Sunday, November 05, 2006

Saddam's toast... Iraq rejoices

Couldn't have happened to a nicer despot. Saddam Hussain has a date with the rope after spending the best part of 30 years terrorising his people, his neighbours and world stability. The guy who pompous twat George Galloway saluted for his indefatigability looked dazed and shook as he made a half-hearted show of defiance as the judgement was read out.

All over Iraq people, ordinary oppressed people under Hussain, cracked open the western-produced champagne they now have access to celebrating the imminent date their former tormentor has with the gallows.

What I found both fascinating and depressingly predictable was the BBC reaction to the judgement. They wheeled out John Simpson, the doom-monger himself, to say that Iraq would erupt in sectarian violence at the news. They cunningly cut away from him to show 6 or 7 Iraqi's marching down a street in some Tikriti suburb chanting away with portraits of the newly condemned ex-dictator. As far as mass rallies go it was hardly on a par with the Countryside Alliance a few years back.

They neatly sidestepped the fact that all across the Shia and Kurd regions of this country people were celebrating in their millions.

The BBC (what an embarrassment they are to the notion of impartial broadcasting) then suggested that Saddam would prefer to be executed than sent down for the rest of his life. They announced with all the pompous conviction this Corporation has (in abundance) that Iraq would be worse off with Saddam swinging merrily from his noose. What absurd tripe.

With Saddam gone a brutal, barbaric chapter in their history is now closing for Iraqis. They have a real opportunity to finally move on. For all those who say he would be better of living and breathing when so many Iraqis have perished at his hands I say simply this: Imagine an Iraq without Hussain's shadow looming over them in 10 years time. Will the insurgents and Ba'ath militants still be fighting with such ferocity? Will the defiance shown by Saddam and his cronies still be inspiring Sunnis to blow themselves up in downtown Baghdad?

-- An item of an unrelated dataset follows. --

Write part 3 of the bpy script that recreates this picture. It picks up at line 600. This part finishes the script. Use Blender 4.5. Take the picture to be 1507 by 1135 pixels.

Or perhaps the memory of Saddam Hussain will be merely that, a memory. In 10 years Iraq will most probably be a stable and prosperous country, the first true Arabian democracy. If Hussain was still alive and in prison the insurgents talisman would still be alive. Their violent goals could still be achieved, fresh in the knowledge that every dead civilian shot on Iraqi streets would be met with a tactile welcome by the man these insurgents and Ba'athists still consider to be their head of state.

Saddam will soon be joining the other deluded Islamic 'martyrs' who have spent a lifetime plotting and carrying out the deaths of innocent people. If he seriously thinks 72 virgins await for him I suspect he will be sorely disappointed.

I hope he burns in whichever hell his religion chooses to send him.

4 comments:

Anonymous said...

Fucking a star analysis. The liberal media disgust me

Anonymous said...

I am pro-war and pro-kill the terrorist bastards, but on this issue you are wrong for more reasons than I care to think about.

Saddam Hussein is an irrelevance, and his execution will make him a martyr and a rallying point...and for what? Are you really willing to see coalition troops die, not to mention Iraqi civilians, just to slake some desire for revenge against Saddam Hussein?

Lock the bastard up and let him rot and sink into obscurity, just like the Baath party would do...if it was allowed to.

Right is right said...

Well old chap, I disagree with you. However, as you are an ex member of HM Armed Forces, and my military background extends about as far as blue-tacking a centrefold from The Sun on my window urging people to back the troops, I shall deign to you superior judgement.

What I would say is that we risk having the Nelson Mandela affect with Saddam. Now I am not for one minute equating what Mandela did with what Saddam Hussain did, or that we should have hung Mandela, but he was a catalyst for the ANC whilst inside. He was a legend and the ANC grew massively in strength as a result of sympathy with their cause. Mandela was a leader for them even whilst banged up.

I suggest that our boys would be far threatened with him alive than with him snuffed out.

Anonymous said...

Whether I have superior military knowledge is neither here nor there RIR, though I must say it does make my judgement different to what it may have been.

Mandella was a different kettle of fish altogether and he was a rallying cry around the world against an oppressive regime, not actually as one. That I know is debatable about Mandella but the basic principle I think is sound.

Saddam Hussein represents a minority in Iraq who are generally loathed and can rely on now world wide support, and also, they are pretty much secular; Saddam already tried to use the religion card and failed miserably.

If Saddam went to jail, IMO, he would be a curiosity in a few years and his supporters, what few of them there are, will find another leader and party. In death though, he will be a martyr and that is what they must avoid.

If not for the prospect of being a martyr Mandella would have been dead so they kept him alive and he became a success as a result. Now we have the prospect of Saddam Hussein being dead despite the dangers of martyrdom, and he could be a success as a result.

It's a difficult one I know, but hey...we can kill the fucker any time can't we?